Sucede al anochecer, cuando la falta de luz empieza a notarse tomando el color de las sombras. Sucede cuando la tranquilidad debería a empezar a reinar, cuando sólo debería oírse el murmullo de la gente que pasea mirando los escaparates o curioseando por el mercadillo de la Alameda.
Es entones cuando La Isla cruje y se queja, cuando los respingos quitan el hipo más persistente, cuando los petardos explotan como una traca. Cierto es que de un año para otro las cosas se olvidan y tal vez por eso resulte sorprendente tal sucesión de ruidos tan estridentes que llegan a asustar. No se trata de una exageración, porque los paseantes han dado más de un salto por causa del estallido. Es sabido que un petardo no va a matar a nadie pero el mal uso de los mismos puede hacer mucho daño. Como ejemplo tenemos la destrucción de la estatua de San Juan en el barrio de La Casería, una gamberrada que no ha causado daños personales, pero el destrozo ha sido tan demoledor como el efecto de una bomba.
La noticia hace pensar o más bien concluir en que nadie vio los preparativos y si los vio o bien recibió una sarta de improperios por parte de los ejecutores o bien no reparó en lo que estaban haciendo. El caso es que se trata de un acto que ha sobrepasado el límite de la gamberrada, pues podría calificarse como una barbaridad con sus correspondientes visos de crueldad.

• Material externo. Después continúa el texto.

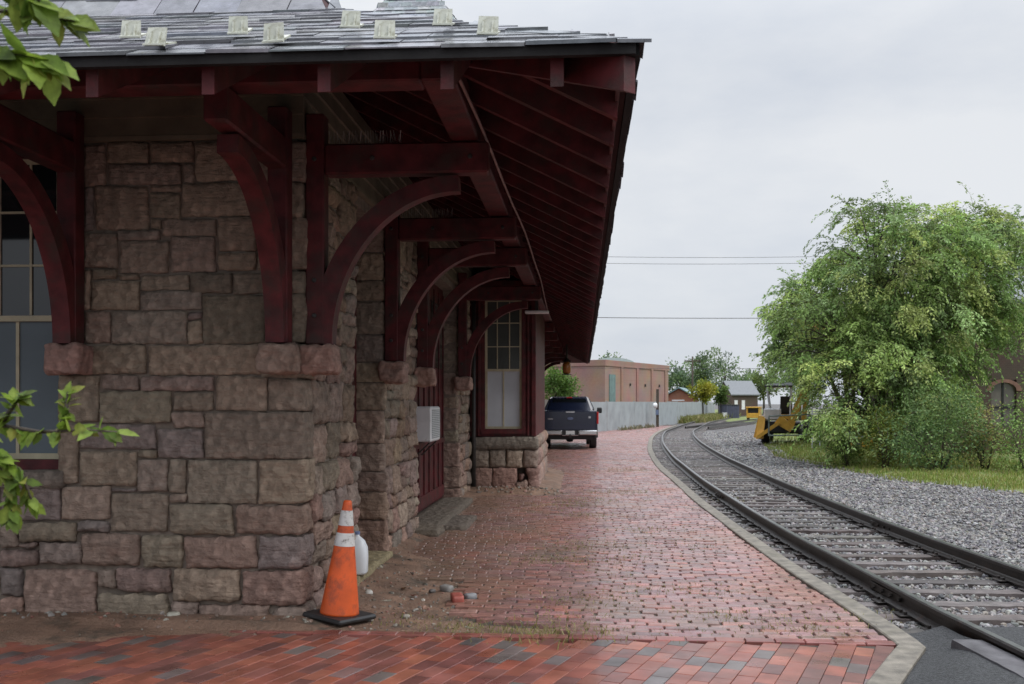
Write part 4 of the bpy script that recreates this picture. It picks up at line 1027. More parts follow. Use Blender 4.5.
# weeds in the brick joints
roots, hts, cols = [], [], []
WP = [(575, 632, 80, .075), (560, 636, 60, .09), (440, 628, 50, .05), (450, 560, 12, .03), (590, 545, 60, .05), (640, 590, 45, .04), (735, 595, 10, .03), (660, 633, 40, .03), (800, 628, 45, .035), (600, 575, 30, .035), (605, 600, 30, .035),
      (700, 585, 25, .03), (730, 615, 40, .035), (590, 515, 60, .05), (640, 530, 45, .05), (585, 500, 80, .05), (620, 492, 90, .05), (560, 505, 60, .05), (680, 545, 25, .04), (600, 560, 30, .04), (567, 616, 30, .05), (560, 600, 30, .05), (645, 555, 30, .04), (700, 500, 20, .05), (640, 470, 60, .05), (855, 618, 14, .05), (600, 470, 60, .05), (545, 560, 40, .04), (420, 622, 40, .04), (490, 632, 60, .05), (520, 632, 60, .05), (470, 629, 50, .05)]
for u, v_, n, h in WP:
    c = G(u, v_); sp = .06 + .012 * c.y
    for _ in range(int(n * (1.6 if v_ > 620 and u < 700 else 5))):
        roots.append((c.x + random.gauss(0, sp * 1.5), c.y + random.gauss(0, sp * 1.2), -.012)); hts.append(random.uniform(.5, 1.3) * h); cols.append(jc(random.choice([(.24, .22, .07), (.27, .24, .10), (.18, .20, .05), (.30, .26, .13)]), .2))
for _ in range(9000):
    y = random.uniform(7, 26); x = random.uniform(-.2, interp(KERB, y) - .1)
    if noise.noise(Vector((x * 1.1, y * .7, 12))) < .12: continue
    roots.append((x, y, -.015)); hts.append(random.uniform(.015, .045)); cols.append(jc((.17, .16, .06), .25))
blades('joint_weeds', roots, hts, cols, grass_m, .004, 1.9)
# ---- leaves
def leaf_cloud(name, centers, dirs, size, cols, parent, m_=leaf_m, ratio=.5, jitter=1.0):
    n = len(centers); c = np.asarray(centers, float); d = np.asarray(dirs, float) + RNG.normal(scale=.45 * jitter, size=(n, 3)); d /= np.linalg.norm(d, axis=1)[:, None]
    q = RNG.normal(size=(n, 3)); w = np.cross(d, q); w /= np.linalg.norm(w, axis=1)[:, None] + 1e-9
    L_ = np.asarray(size)[:, None]
    V = np.stack([c, c + d * L_ * .45 + w * L_ * ratio * .5, c + d * L_, c + d * L_ * .45 - w * L_ * ratio * .5], 1).reshape(-1, 3)
    Fq = np.arange(n * 4).reshape(-1, 4)
    return fast(name, V, Fq, np.repeat(np.asarray(cols), 4, 0), m_, parent)
def in_ell(E, n):
    out = []; w = [a[3] * a[4] * a[5] for a in E]
    for _ in range(n):
        e = random.choices(E, w)[0]
        d = Vector((random.gauss(0, 1), random.gauss(0, 1), random.gauss(0, 1))).normalized() * (random.random() ** .28)
        out.append((Vector((e[0] + d.x * e[3], e[1] + d.y * e[4], e[2] + d.z * e[5])), d))
    return out
def weeping_tree(name, label, base, E, stems, nspray, greens, leafsz, droop=1.0, spray_len=(.7, 1.5), group=None, per=30):
    t = thing(name, label, 'tree', base, 0, group); b0 = Vector(base)
    wood = MB(); limbs = []
    for sx, sy, h in stems:
        pts = [Vector((sx * .1, sy * .1, 0))]; n = 8
        for k in range(1, n + 1): pts.append(Vector((sx * (k / n) ** 1.2 + random.uniform(-.08, .08), sy * (k / n) ** 1.2 + random.uniform(-.08, .08), h * k / n)))
        wood.tube(pts, .14, 8, r2=.02); limbs += pts[2:]
    for e in E:      # secondary limbs fan out into every lobe of the crown
        for _ in range(7):
            d = Vector((random.gauss(0, 1), random.gauss(0, 1), random.gauss(.35, .8))).normalized(); q = Vector((e[0] + d.x * e[3] * .75, e[1] + d.y * e[4] * .75, e[2] + d.z * e[5] * .75)) - b0
            a = min(limbs[:len(stems) * 7], key=lambda w_: (w_ - q).length + max(0, w_.z - q.z + .4) * 2)
            m1 = a.lerp(q, .45) + Vector((random.uniform(-.15, .15), random.uniform(-.15, .15), .18)); ps = [a, m1, a.lerp(q, .75) + Vector((0, 0, .2)), q]
            wood.tube(ps, .032, 5, r2=.010); limbs += [m1, ps[2], q]
    C, D, S, K = [], [], [], []; twig = MB()
    boughs = in_ell(E, max(20, nspray // 11))
    for p0, dn in boughs:
        p0 = p0 - b0; a = min(limbs, key=lambda q: (q - p0).length + max(0, q.z - p0.z) * .6)
        out0 = (dn + Vector((0, 0, .35)) + (p0 - a) * .15).normalized(); g0 = random.choice(greens); kb = random.choice([.55, .75, .95, 1.1, 1.3])
        twig.tube([a, a.lerp(p0, .5) + Vector((0, 0, .12)), p0], .014, 4, r2=.005)
        for fr_ in range(11):
            out = (out0 + Vector((random.gauss(0, .55), random.gauss(0, .55), random.gauss(0, .45)))).normalized(); L_ = random.uniform(*spray_len) * (1.3 if random.random() < .08 else 1)
            pos = p0 + Vector((random.gauss(0, .16), random.gauss(0, .16), random.gauss(0, .13))); d = out; n = 9; path = [pos.copy()]; kk = kb * random.uniform(.75, 1.25)
            side = d.cross(Vector((0, 0, 1))); side = side.normalized() if side.length > .05 else Vector((1, 0, 0))
            for k in range(n):
                d = (d + Vector((0, 0, -.21 * droop))).normalized(); pos = pos + d * L_ / n; path.append(pos.copy()); w = .02 + .05 * math.sin(math.pi * (k + .5) / n)
                for _ in range(max(1, per // n)):
                    sg = random.choice((-1, 1)); off = side * sg * abs(random.gauss(0, w)) + Vector((random.gauss(0, .015), random.gauss(0, .015), random.gauss(-.01, .02)))
                    C.append(pos + off - d * random.uniform(0, L_ / n)); D.append(d * .8 + side * sg * .7 + Vector((0, 0, -.2 * droop))); S.append(random.uniform(*leafsz)); K.append(jc(tuple(x * kk for x in g0), .16))
            twig.tube([path[0], path[n // 2], path[-1]], .006, 3, r2=.002)
    wood.build('trunk', bark_m, t, smooth=True); twig.build('branches', bark_m, t)
    leaf_cloud('crown', C, D, S, K, t, ratio=.45, jitter=.55); return t
ELM = [(.31, .43, .13), (.26, .39, .115), (.36, .48, .14), (.19, .30, .09), (.42, .50, .16), (.29, .42, .16)]
b0 = (10.6, 28.2, -.05)
weeping_tree('elm_tree', 'large feathery green tree with drooping branches right of the track', b0,
             [(11.2, 28.5, 4.8, 2.5, 2.2, 2.4), (9.0, 28.6, 4.0, 1.4, 1.6, 1.4), (13.5, 29.2, 5.2, 2.3, 2.2, 1.7), (10.2, 27.6, 2.6, 1.9, 1.4, 1.3), (11.6, 28.2, 2.6, 1.5, 1.2, 1.2), (8.4, 28.6, 3.2, .7, .9, .8), (10.6, 28.3, 6.8, 1.3, 1.2, .7), (10.7, 27.4, 5.3, 1.3, .8, 1.0), (10.5, 28.0, 5.6, 1.3, 1.0, .9), (13.0, 29, 6.7, 1.4, 1.3, .6), (8.9, 27.2, 1.8, .8, .8, 1.2), (9.9, 27.0, 2.1, 1.0, .7, 1.0), (8.9, 26.8, 1.15, .6, .6, .75), (8.95, 26.9, 1.2, .6, .6, .7), (8.8, 26.9, 1.3, .6, .6, .8), (12.4, 28.0, 3.4, 1.0, .9, 1.0), (14.3, 29.2, 4.1, 1.4, 1.0, 1.0), (13.9, 28.6, 3.6, .7, .7, .7), (10.8, 26.6, 2.0, 1.3, .8, 1.0), (9.3, 27.6, 5.4, 1.0, 1.0, .8)],
             [(-1.2, .2, 3.6), (-.2, .1, 4.6), (1.2, .4, 4.4), (2.3, .8, 4.4), (-.8, .3, 2.6), (.6, -.6, 3.4)], 5200, ELM, (.06, .115), 1.0, (.45, .95), per=36)
weeping_tree('elm_tree', 'darker rounded tree peeping out left of the large feathery tree', (13.2, 38.5, -.05), [(11.4, 38.5, 4.6, 1.2, 1.5, 1.3), (10.9, 38.5, 3.9, .8, 1.0, .9), (13.0, 38.8, 4.6, 1.6, 1.6, 1.6)], [(-1.6, 0, 4.6), (-.6, .2, 5.0), (.2, 0, 4.4)], 1500, [(.19, .28, .09), (.16, .25, .085), (.26, .35, .10)], (.09, .15), .6, (.4, .8), per=30)
weeping_tree('elm_tree', 'tall green tree at the right rim of the photo behind the shrubs', (21.5, 42, -.05), [(21.0, 42, 6.2, 3.4, 2.8, 3.2), (19.0, 42, 6.5, 2, 1.8, 2.0)], [(0, 0, 5), (-1.5, 0, 4.5), (1.5, .4, 5)], 900, ELM, (.09, .17), .9, (.7, 1.3), per=40)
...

Se queda uno helado con estas cosas, pero el desconcierto es aún mayor cuando la mano menuda de un niño de no más de tres o cuatro años lanza sobre el pavimento unas bolitas que estallan ante la risa sonora de su padre. La memoria hace de las suyas y rescata las reprimendas, los pescozones y los tirones de orejas de los mayores cuando burlando su vigilancia los chicos más atrevidos compraban una ristra de triquitraques. Por una peseta daban diez motas rojas que al ser frotadas por el suelo de cemento lanzaban chispas acompañadas del sonido que reproduce su nombre.
También explotaban los mixtos en las pistolas de juguete, una tira delgada y rosa, cuyo relieve aplastaba el gatillo produciendo el sonido más parecido al disparo de un sheriff al abatir a un forajido. Los niños que jugaban a los cowboys lo hacían con estos juguetes que cargaban bajo la atenta mirada de los padres o hermanos mayores, porque lo peor que podía pasarles era cogerse un pellizco y levantarse la piel.
Hoy se han cambiado las tornas, son los niños quienes deciden o al menos es lo que parece, porque no hay quien les haga comprender que esas bolitas no son tan inofensivas como aparentan. Podría decirse que La Isla está siendo petardeada porque los estruendos no cesan y el olor a pólvora llega a ser insoportable. Pasear por el Parque Almirante Laulhé es un ejemplo, como experimentar la sensación de estar en una trinchera, sólo que ignorando dónde se encuentra el frente. Esta Navidad va a ser recordada con ruido y seguro que el deseo de su paso va a ser ferviente y generalizado, además de los motivos que todos sabemos.
Puede que sea una de las veces en que anhelemos la llegada de San Silvestre, que deje el año y se vaya de una buena vez para que el silencio se haga un hueco entre nosotros y poder disfrutar del murmullo de la gente, de alguna sirena dislocada, del llanto disgustado de un niño por la vuelta al colegio. El mes de enero será largo. Se presenta un año muy largo y mientras pasa se olvidarán muchas cosas, entre ellas esta ruidosa Navidad porque la próxima lo será aún más. Ojalá me equivoque.